REQUIRED TASK: Print exactly those lines that run from the beginning of the data to the line bearing "col = sc.collection", inclusive.

SOURCE DATA:
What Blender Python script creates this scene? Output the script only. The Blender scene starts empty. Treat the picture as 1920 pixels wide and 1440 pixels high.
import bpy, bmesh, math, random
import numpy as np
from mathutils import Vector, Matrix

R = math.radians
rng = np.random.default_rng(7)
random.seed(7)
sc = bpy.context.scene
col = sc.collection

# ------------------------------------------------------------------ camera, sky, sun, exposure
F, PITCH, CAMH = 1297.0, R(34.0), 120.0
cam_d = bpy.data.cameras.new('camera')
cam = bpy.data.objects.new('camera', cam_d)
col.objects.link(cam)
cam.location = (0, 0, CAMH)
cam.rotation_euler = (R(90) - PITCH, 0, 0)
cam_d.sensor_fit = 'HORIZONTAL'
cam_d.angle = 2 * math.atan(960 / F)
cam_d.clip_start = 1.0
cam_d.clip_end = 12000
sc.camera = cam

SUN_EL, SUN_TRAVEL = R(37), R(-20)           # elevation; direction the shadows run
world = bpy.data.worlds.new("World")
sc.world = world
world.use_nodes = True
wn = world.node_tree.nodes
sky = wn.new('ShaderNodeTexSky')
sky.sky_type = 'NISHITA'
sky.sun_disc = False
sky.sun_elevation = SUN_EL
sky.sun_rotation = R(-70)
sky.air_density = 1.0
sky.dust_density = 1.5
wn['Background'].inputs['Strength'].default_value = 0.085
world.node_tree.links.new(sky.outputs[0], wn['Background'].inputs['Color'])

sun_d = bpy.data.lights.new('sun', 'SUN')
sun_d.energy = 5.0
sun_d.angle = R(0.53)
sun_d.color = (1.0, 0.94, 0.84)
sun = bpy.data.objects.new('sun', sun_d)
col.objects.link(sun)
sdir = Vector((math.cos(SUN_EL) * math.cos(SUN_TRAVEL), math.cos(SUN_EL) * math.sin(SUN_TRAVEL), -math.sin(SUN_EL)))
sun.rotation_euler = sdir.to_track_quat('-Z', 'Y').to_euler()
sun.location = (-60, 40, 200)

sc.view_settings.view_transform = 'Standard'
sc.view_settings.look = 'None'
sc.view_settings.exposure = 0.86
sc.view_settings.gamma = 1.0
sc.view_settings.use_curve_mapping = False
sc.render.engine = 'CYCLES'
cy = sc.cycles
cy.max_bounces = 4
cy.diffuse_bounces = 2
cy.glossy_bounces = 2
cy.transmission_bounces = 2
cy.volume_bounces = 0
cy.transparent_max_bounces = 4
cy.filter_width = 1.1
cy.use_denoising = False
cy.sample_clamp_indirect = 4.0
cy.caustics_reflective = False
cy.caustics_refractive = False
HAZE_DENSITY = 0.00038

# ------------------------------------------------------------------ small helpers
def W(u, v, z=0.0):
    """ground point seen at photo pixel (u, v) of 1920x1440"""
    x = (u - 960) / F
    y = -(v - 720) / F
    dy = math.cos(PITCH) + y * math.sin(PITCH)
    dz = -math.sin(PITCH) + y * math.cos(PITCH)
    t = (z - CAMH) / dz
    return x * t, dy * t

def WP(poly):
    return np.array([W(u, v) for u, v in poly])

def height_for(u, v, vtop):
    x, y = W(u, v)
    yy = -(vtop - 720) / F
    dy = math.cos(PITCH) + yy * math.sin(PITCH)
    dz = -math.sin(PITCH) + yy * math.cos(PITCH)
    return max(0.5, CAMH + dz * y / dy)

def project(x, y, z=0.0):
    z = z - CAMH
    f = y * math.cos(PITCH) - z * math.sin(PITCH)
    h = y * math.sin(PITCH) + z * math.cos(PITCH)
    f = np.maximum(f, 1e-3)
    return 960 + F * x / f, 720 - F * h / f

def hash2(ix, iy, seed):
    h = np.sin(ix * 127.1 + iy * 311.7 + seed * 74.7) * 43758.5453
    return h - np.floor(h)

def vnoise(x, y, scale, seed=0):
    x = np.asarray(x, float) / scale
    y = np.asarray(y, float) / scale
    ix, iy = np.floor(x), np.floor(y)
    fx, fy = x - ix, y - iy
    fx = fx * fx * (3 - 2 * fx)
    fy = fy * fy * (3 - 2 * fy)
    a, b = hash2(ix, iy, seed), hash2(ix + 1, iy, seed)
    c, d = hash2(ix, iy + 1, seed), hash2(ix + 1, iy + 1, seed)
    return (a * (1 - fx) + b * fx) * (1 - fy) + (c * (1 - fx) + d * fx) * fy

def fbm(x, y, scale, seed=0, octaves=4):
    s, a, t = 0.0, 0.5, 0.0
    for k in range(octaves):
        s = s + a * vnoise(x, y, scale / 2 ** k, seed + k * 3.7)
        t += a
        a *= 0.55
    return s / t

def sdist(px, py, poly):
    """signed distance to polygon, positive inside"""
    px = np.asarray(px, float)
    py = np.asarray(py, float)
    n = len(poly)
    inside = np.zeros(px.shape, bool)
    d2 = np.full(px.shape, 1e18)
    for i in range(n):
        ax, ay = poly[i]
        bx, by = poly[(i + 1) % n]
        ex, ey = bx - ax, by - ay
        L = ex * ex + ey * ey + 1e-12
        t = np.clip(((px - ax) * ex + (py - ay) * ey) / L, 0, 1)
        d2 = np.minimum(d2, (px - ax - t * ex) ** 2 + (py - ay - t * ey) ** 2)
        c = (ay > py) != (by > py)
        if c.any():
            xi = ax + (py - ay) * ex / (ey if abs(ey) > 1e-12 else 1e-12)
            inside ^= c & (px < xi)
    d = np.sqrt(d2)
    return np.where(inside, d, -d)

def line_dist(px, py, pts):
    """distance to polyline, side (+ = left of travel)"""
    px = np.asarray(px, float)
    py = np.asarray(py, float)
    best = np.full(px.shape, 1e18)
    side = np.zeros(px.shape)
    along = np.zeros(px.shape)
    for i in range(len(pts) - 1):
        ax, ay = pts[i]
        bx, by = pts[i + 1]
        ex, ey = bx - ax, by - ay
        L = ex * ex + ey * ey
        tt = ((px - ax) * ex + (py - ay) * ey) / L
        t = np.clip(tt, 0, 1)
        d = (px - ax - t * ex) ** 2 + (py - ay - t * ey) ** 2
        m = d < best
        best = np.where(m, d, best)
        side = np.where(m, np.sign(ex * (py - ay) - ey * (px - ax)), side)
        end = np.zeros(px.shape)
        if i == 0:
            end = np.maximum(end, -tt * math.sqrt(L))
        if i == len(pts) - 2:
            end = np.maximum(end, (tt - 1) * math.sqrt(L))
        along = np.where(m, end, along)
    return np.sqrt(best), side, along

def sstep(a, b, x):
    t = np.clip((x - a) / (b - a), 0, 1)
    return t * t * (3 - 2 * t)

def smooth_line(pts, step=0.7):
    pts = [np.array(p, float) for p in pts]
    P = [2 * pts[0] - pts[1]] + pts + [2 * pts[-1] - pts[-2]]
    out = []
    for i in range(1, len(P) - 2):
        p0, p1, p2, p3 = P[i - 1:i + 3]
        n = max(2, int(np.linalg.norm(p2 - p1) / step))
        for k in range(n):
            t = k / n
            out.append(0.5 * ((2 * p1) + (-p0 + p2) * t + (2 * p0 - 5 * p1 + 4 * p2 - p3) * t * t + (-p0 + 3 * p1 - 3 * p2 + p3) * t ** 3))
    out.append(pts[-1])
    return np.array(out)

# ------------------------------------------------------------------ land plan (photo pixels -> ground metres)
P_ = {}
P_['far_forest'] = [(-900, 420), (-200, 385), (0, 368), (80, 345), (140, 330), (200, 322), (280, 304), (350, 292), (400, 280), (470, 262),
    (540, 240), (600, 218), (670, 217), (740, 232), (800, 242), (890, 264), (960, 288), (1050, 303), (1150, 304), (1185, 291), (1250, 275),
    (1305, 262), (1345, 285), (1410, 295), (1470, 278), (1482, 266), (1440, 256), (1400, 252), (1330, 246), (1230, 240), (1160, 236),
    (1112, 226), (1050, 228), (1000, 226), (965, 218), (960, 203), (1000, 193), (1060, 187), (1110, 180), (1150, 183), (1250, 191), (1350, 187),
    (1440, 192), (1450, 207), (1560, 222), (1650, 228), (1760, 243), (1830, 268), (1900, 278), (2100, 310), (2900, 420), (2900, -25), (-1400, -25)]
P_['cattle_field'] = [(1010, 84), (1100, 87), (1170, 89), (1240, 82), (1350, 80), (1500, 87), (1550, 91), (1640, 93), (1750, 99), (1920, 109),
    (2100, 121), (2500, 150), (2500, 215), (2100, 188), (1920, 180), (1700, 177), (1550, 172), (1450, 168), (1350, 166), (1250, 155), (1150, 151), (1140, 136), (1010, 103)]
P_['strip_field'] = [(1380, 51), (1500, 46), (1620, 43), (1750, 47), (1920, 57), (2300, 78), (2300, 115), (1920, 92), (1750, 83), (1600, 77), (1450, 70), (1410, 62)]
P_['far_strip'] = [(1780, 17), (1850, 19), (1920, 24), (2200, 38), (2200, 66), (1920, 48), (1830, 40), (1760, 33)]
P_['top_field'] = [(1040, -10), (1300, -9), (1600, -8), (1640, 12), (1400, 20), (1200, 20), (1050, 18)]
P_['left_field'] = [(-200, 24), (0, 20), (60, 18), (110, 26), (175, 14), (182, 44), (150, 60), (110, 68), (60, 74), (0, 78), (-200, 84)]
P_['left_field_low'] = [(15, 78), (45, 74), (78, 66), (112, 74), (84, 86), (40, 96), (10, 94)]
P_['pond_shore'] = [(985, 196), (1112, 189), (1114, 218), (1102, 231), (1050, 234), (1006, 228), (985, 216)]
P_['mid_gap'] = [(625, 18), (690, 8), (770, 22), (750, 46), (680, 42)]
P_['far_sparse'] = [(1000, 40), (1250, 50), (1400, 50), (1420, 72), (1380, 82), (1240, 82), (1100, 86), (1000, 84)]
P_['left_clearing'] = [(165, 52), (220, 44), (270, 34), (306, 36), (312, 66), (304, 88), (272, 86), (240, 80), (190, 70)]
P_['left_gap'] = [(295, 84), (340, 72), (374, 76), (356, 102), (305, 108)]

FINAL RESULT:
What Blender Python script creates this scene? Output the script only. The Blender scene starts empty. Treat the picture as 1920 pixels wide and 1440 pixels high.
import bpy, bmesh, math, random
import numpy as np
from mathutils import Vector, Matrix

R = math.radians
rng = np.random.default_rng(7)
random.seed(7)
sc = bpy.context.scene
col = sc.collection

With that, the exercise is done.